Headline CPI came out this morning and surprised to the downside, 2.6% year-over-year versus 2.8% expected.  Core CPI was also cooler than expected at 1.6% versus the 1.8% predicted by economists.  Watchers of the monetary aggregates aren’t as surprised, but who watches M2 anymore?  Every economic theory enjoys its time in the sun, but ideas fall in and out of popularity.  Monetarism is no different.  Money supply data used to be pored over upon its release by the Fed.  If it was 4:30 on a Thursday, you could be sure to find professional and amateur Fed-watchers alike holding their collective breath in anticipation of the new data.  Those days are long gone, as the Ms seemingly haven’t had the same predictive power (more on this and its deflationary portents next week).  We believe that the tracking and analysis of money supply will enjoy its day in the sun again, and in the meantime we plan to keep watch.

We’ve taken to following a measure of money supply that adds together M2 and the only surviving component of M3:  institutional money funds.  As you can see below, it has been falling since June of 2009 and is now down year-over-year.

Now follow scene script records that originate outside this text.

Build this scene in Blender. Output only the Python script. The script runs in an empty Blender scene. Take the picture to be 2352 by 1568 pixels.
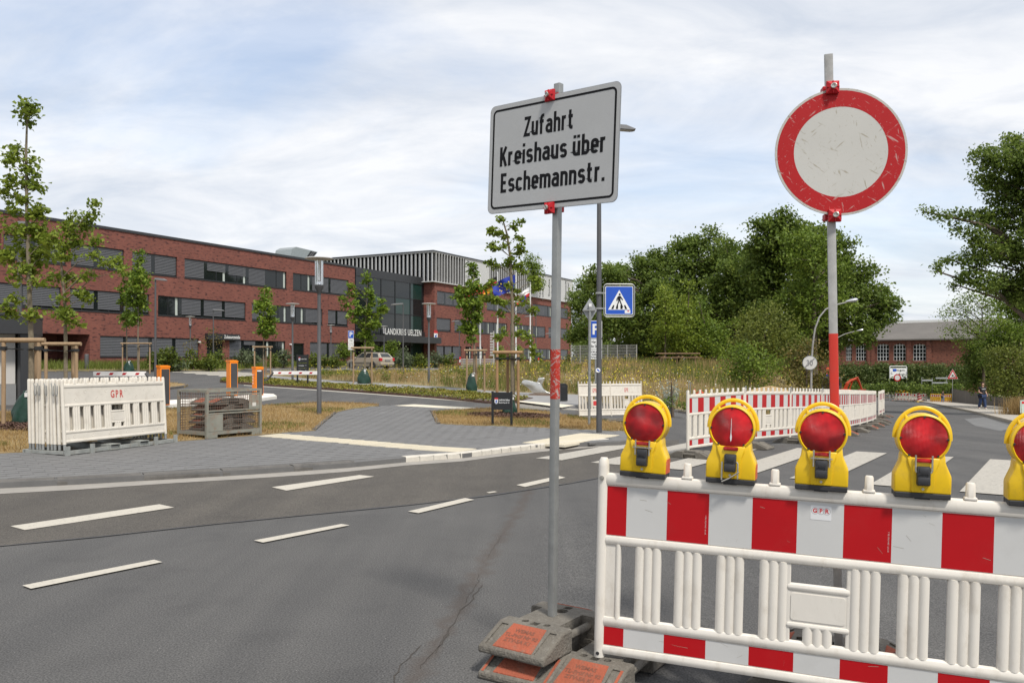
import bpy, bmesh, math, random
import numpy as np
from mathutils import Vector, Matrix, Euler

random.seed(7)
rng = np.random.default_rng(11)
scene = bpy.context.scene
col = scene.collection

# ------------------------------------------------------------------ camera
F, CX, HY, EYE = 1907.0, 1176.0, 830.0, 1.60      # focal length / centre / horizon in a 2352 px wide frame, eye height (m)
cam_data = bpy.data.cameras.new("camera")
cam_data.sensor_width = 22.2
cam_data.lens = 22.2 * F / 2352.0
cam_data.shift_y = (HY - 784.0) / 2352.0
cam_data.clip_start, cam_data.clip_end = 0.05, 4000
cam = bpy.data.objects.new("camera", cam_data)
cam.location = (0, 0, EYE)
cam.rotation_euler = (math.radians(90), 0, 0)
col.objects.link(cam)
scene.camera = cam

# ------------------------------------------------------------------ sky, sun, exposure
SUN_EL, SUN_AZ = math.radians(56), math.radians(152)   # azimuth clockwise from +Y
world = bpy.data.worlds.new("World")
scene.world = world
world.use_nodes = True
nt = world.node_tree
nt.nodes.clear()
def N(t, **kw):
    n = nt.nodes.new(t)
    for k, v in kw.items():
        setattr(n, k, v)
    return n
L = nt.links.new
out = N("ShaderNodeOutputWorld")
bg = N("ShaderNodeBackground")
sky = N("ShaderNodeTexSky", sky_type='NISHITA', sun_disc=False, sun_elevation=SUN_EL, sun_rotation=SUN_AZ)
sky.air_density, sky.dust_density, sky.ozone_density = 1.0, 1.2, 1.0
bg.inputs[1].default_value = 0.115
tc = N("ShaderNodeTexCoord")
sep = N("ShaderNodeSeparateXYZ"); L(tc.outputs["Generated"], sep.inputs[0])
def M_(op, a, b=None, c=None):
    m = N("ShaderNodeMath", operation=op)
    for i, v in enumerate((a, b, c)):
        if v is None: continue
        if isinstance(v, (int, float)): m.inputs[i].default_value = v
        else: L(v, m.inputs[i])
    return m.outputs[0]
zc = M_('ADD', M_('MAXIMUM', sep.outputs[2], 0.0), 0.26)
px_ = M_('DIVIDE', sep.outputs[0], zc); py_ = M_('DIVIDE', sep.outputs[1], zc)
cmb = N("ShaderNodeCombineXYZ"); L(px_, cmb.inputs[0]); L(py_, cmb.inputs[1])
mp = N("ShaderNodeMapping"); L(cmb.outputs[0], mp.inputs[0])
SKY_OFF = (17.15, 9.3, 0.0)
mp.inputs["Location"].default_value = SKY_OFF
mp.inputs["Rotation"].default_value = (0, 0, math.radians(12))
mp.inputs["Scale"].default_value = (0.75, 1.25, 1.0)
n1 = N("ShaderNodeTexNoise"); n1.inputs["Scale"].default_value = 0.85; n1.inputs["Detail"].default_value = 9; n1.inputs["Roughness"].default_value = 0.58; n1.inputs["Distortion"].default_value = 0.35
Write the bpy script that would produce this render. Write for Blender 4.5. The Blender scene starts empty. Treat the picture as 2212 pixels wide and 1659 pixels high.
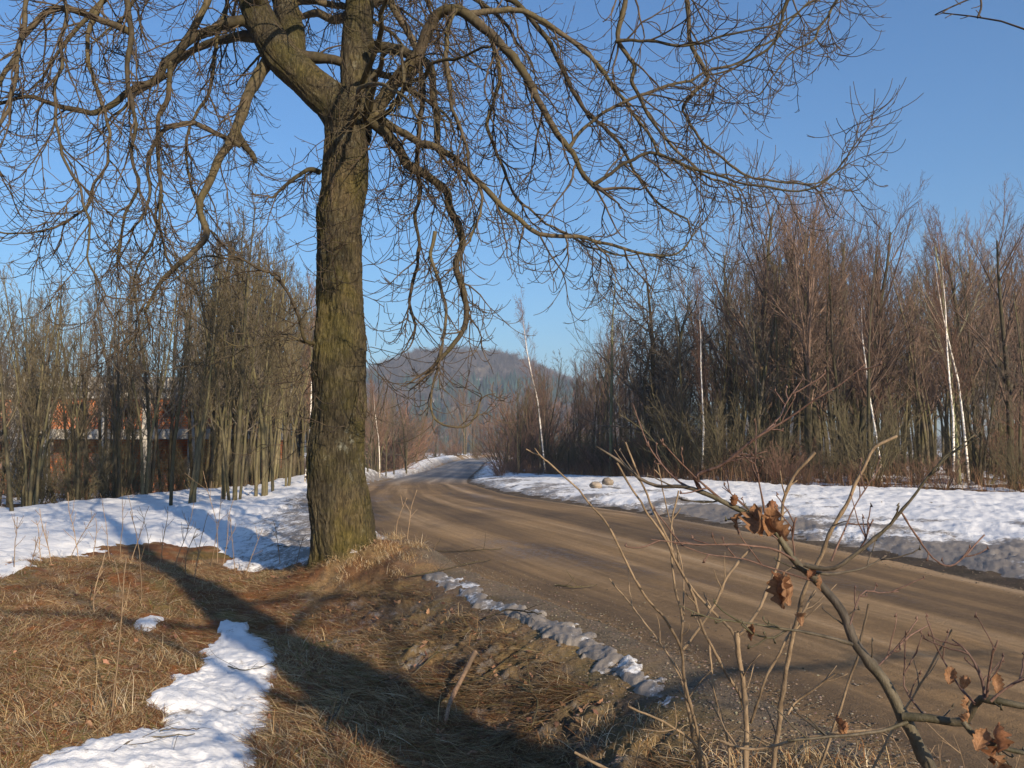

Click Here to Enlarge Charts

Money supply spent all of 2009 in a deceleration pattern, a period in which we had actual CPI deflation, a rare event.  Since the peak in June of 2009, this measure of money supply has dropped $314 billion from a peak of nearly $11 trillion.  It’s in the harsh light of a falling money supply that we view the recent announcements from Fannie Mae and Freddie Mac that they will be purchasing delinquent loans from pools of loans that they guarantee.  These purchases will flow through to holders of agency MBS in the form of prepayments over a relatively brief period, to the tune of roughly $200 billion in cash.  This isn’t only an event for holders of these securities, it’s likely that it could be a money supply event as well, showing up in the aggregates.  It would be easy to look at $200 billion on a base of over $10 trillion as a drop in the bucket, but this would be a mistake.  It would eliminate most of the decline from the peak in money supply, and more importantly, it could be misinterpreted as an inflationary threat.  Any poor economist watching the aggregates and interpreting this spike as a precursor to surging inflation would be mistaken, and if this economist is in a position to make or influence policy, this could be bad news all around.  It’s important to remember that inflation is not a step function; inflation is a rate of change.  This means that a one-time blip in cash isn’t “inflation”, it’s a level change.  And likely a temporary one.